Il ''Cristallo Magico'' degli antichi marinai nordici
di Fabrizio Fattori
di Fabrizio Fattori
Stabilire la rotta, fare il punto nave, arrivare così a destinazione sono stati nei millenni bisogni prioritari di ogni uomo, più o meno audace, che si avventurasse per mare.
Ogni navigante ha cercato espedienti per assicurarsi la buona riuscita del viaggio.
Dalla naturale predisposizione dei Fenici capaci di “sentire” la rotta in tutte le condizioni meteo, allo studio della direzione del volo degli uccelli marini, alle rotte migratorie dei grandi cetacei, o alla conformazione delle nuvole al di sopra delle terre oltre l’orizzonte, oltreché all’osservazione del sole e delle stelle, sino alle prime rudimentali bussole cinesi del XIII° secolo.
Recenti ipotesi hanno individuato nello spato islandese (calcite trasparente, forma cristallina del carbonato di calcio) la capacità di polarizzare la luce solare, anche se minima, in modo da consentire di individuare la posizione del sole anche in presenza di nuvole o nebbia. La polarizzazione consiste nella scomposizione della luce che diverge attraversando questo particolare cristallo, e che con le opportune tarature e rotazioni, consente di conoscerne la fonte.

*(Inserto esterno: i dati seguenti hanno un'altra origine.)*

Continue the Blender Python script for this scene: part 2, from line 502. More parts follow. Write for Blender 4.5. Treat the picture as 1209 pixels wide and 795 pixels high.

Questa ipotesi rimanda alla “solarsteinn” delle saghe nordiche, la pietra del sole più volte citata nei miti vichinghi. Come, ad esempio, i racconti relativi alla vita di Sant’Olaf re di Norvegia (995-1030). L’utilizzo di questa pietra, solo parzialmente testimoniato da controversi ritrovamenti archeologici, avrebbe consentito ai naviganti nordici di esplorare, in relativa sicurezza, ampie porzioni di oceano e forse spingersi in terra americana con molti secoli di anticipo su Colombo.
Di indubbio interesse è il ritrovamento di un frammento del cristallo in argomento nel relitto di una nave inglese (la Alderney) naufragata nel canale della Manica alla fine del XVI° secolo la cui presenza è stata giustificata con la necessità di verificare e correggere la posizione data da una bussola magnetica visto che la sola esistenza a bordo di una massa metallica relativa ad un solo cannone era in grado di alterarne sensibilmente la correttezza dell’indicazione ottenuta tradizionalmente.
Recenti testimonianze di “archeologia sperimentale” hanno dimostrato l’affidabilità di questa tecnica mantenendo il margine di errore, rispetto alle misurazioni effettuate con una bussola, all’interno di variazioni minime.
Malgrado questo non si hanno, al momento, certezze tali da poter affermare con sicurezza quanto ipotizzato da alcuni ricercatori, rimane, quindi, ancora ancorata al mito, la grande capacita a navigare delle popolazioni nordiche.